What can we do to get the policies reversed before the damage is done? Truly hard to envisage a change of government, because such a change means political obliteration for those in charge now.
The traditional way is public opinion expressed by voting. Happened in 1990, as the Conservatives realised what the heavy defeats in local government elections were telling them, and talked Margaret Thatcher into resigning, although the media often tell this story in the context of the Poll Tax riot. This story, and last week’s frequent refrain from quite respectable media commentators about how the Parisian suburbs don’t stand for any nonsense, doesn’t exactly help us persuade protestors that rioting is not the way forward. (And it isn’t; a fire extinguisher dropped from a height can kill.)
The response to the announcements to treble tuition fees seems to the reason for Labour achieving a small lead in the polls. (The ConDem proposals take us way beyond Alan Johnson’s original aims and scope for tuition fees. Frustrating too to see Nick Clegg, who not only signed a pledge during the General Election for no tuition fees but had designed it, so easily embrace the argument for the increases.)
The ConDems have shown some confidence up to know that they’re winning the argument. But the reductions in service are some way off. Only now are the reductions in personnel starting to be known. Voluntary groups supporting people with Alzheimer’s in Boston and Skegness are to close. Yesterday, the people of Manchester found out that 3,000 of their Police establishment – a quarter – are to be lost in 4 years.
This on the day when David Cameron was telling big business that the ConDems had cut corporation tax to help them.
The ConDems have issued an appeal to bankers to not award themselves the usual bonuses in December. But they’d taken the tax Labour levied on bonuses away.
People are going to realise that David Cameron’s mantra – we’re all in this together – is not true.
The ConDem's policy is old-fashioned (executed to a decade of stagnation in the nineteen-thirties), damaging to the services they’ve come to value, likely to prolong the failure of the private sector to recover (the prediction is a 500,000 loss in public sector jobs will lead to a loss of 500,000 in the private sector), failing in Ireland, partial (most damaging to those most in need) and likely to lead to chaos (huge movements of tenants out of London are already being envisaged).
Old-fashioned, damaging, failing, partial, chaotic.
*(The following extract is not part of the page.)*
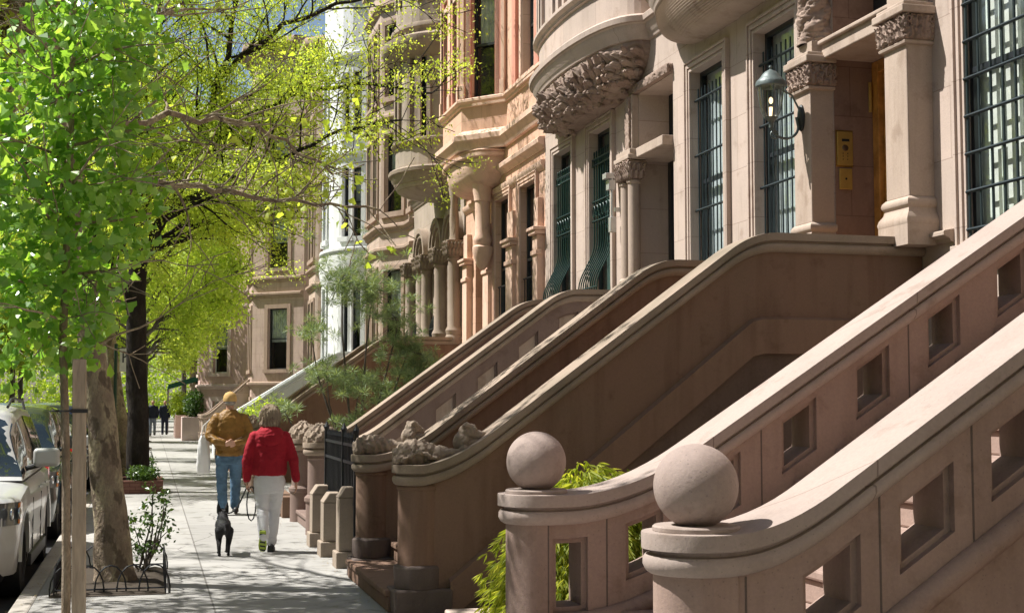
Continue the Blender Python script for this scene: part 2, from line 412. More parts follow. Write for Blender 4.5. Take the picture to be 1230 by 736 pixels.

The alternative - to aim high, keep businesses, jobs and homes going - required boldness. Hard to achieve with a such a cynical media, an expenses scandal undermining faith in political leaders, the crisis having happened under Labour’s watch and a loss of support for Labour’s then leader for reasons beyond policy and results.
Harder still to attain when there is so much anxiety and fear for the future around.
Maybe then a focus on happiness is to be welcomed. But it’s going to sound hollow.